There are three commercial 
                recordings of Furtwängler’s C minor; 
                an early electric Polydor from 1926, 
                this one which dates from 1937 and the 
                post-War Vienna recording of 1954, the 
                year of his death. In all however this 
                trio has been supplemented by eight 
                live broadcast performances. We can 
                now follow him from that 1926 set, through 
                this, unquestionably the best of the 
                commercials, to the last recording via 
                those supplementary broadcasts of 1943, 
                1947 (two), 1950 (two), 1952 and again 
                in 1954 (two more, to join the Vienna 
                LP made at the beginning of the year). 
              
 
              
This famous set joins 
                the 1938 Tchaikovsky Pathétique 
                as one of Furtwängler’s great pre-War 
                symphonic statements. It’s such a famous 
                recording that little new needs be added, 
                other than that the tempo elasticities 
                and range of extreme dynamics are far 
                more measured and incisive than the 
                1926 Polydor and that the relatively 
                slow and granitic impulses are entirely 
                convincing on their own terms. One should 
                listen for the wind soloists in the 
                slow movement – the phrasing is truly 
                "grazioso" – and the finely 
                argued fugal entry points in the third 
                movement, as well as the sense of spacious 
                drive cultivated in the finale. This 
                transfer is very much to be preferred 
                to the (in any case no longer available) 

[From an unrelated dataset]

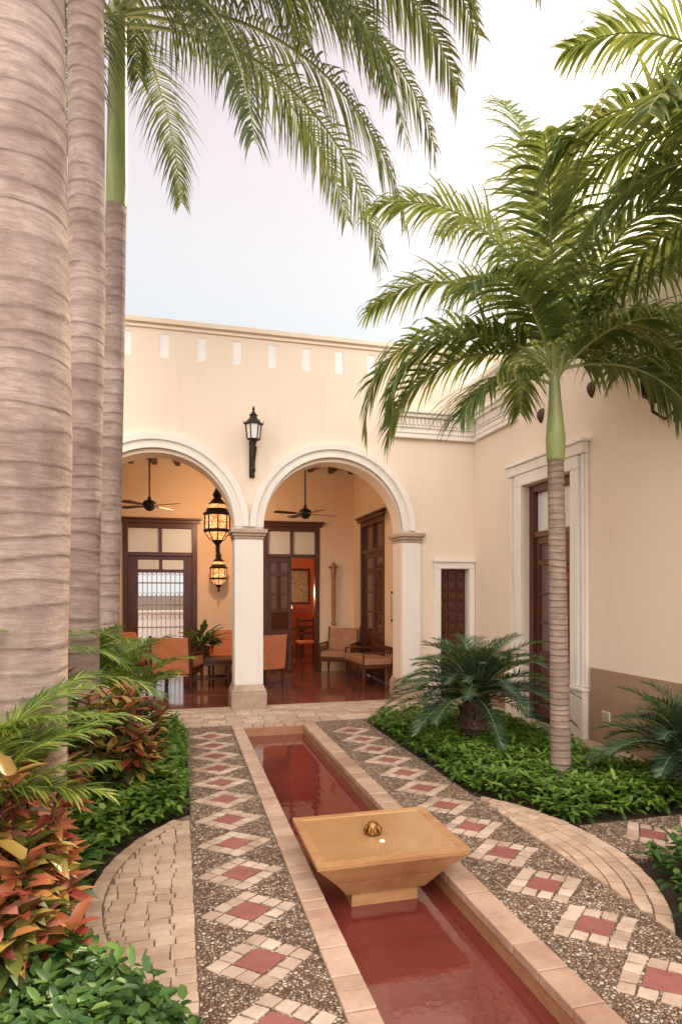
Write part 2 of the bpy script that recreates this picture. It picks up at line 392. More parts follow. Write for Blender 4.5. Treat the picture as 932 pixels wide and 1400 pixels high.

                Novello CD, which was constricted aurally. 
                This one has retained a relatively high 
                level of surface noise and shellac crackle 
                but sounds open in the treble. 
              
 
              
Coupled with it is 
                the Adagio solemne, all that 
                was recorded, from Furtwängler’s 
                own Symphonic Concerto. He’s joined 
                by Edwin Fischer, one of his favoured 
                pianists, and with whom he broadcast 
                (fortunately taped) that monumental 
                wartime Brahms Second Piano Concerto. 
                His own work is aurally a direct descendant 
                of the same composer’s D minor concerto 
                and is conveyed with utter concentration. 
                Furtwängler never recorded Parsifal 
                and all that remains are tantalising 
                moments such as these – the Prelude 
                to Act I and the Good Friday music from 
                Act III (a live broadcast of the latter 
                has survived). These are nobly conceived 
                readings and vividly recorded. And the 
                disc as a whole is equally successful 
                – though I can imagine a cut in surface 
                noise without loss of higher frequencies.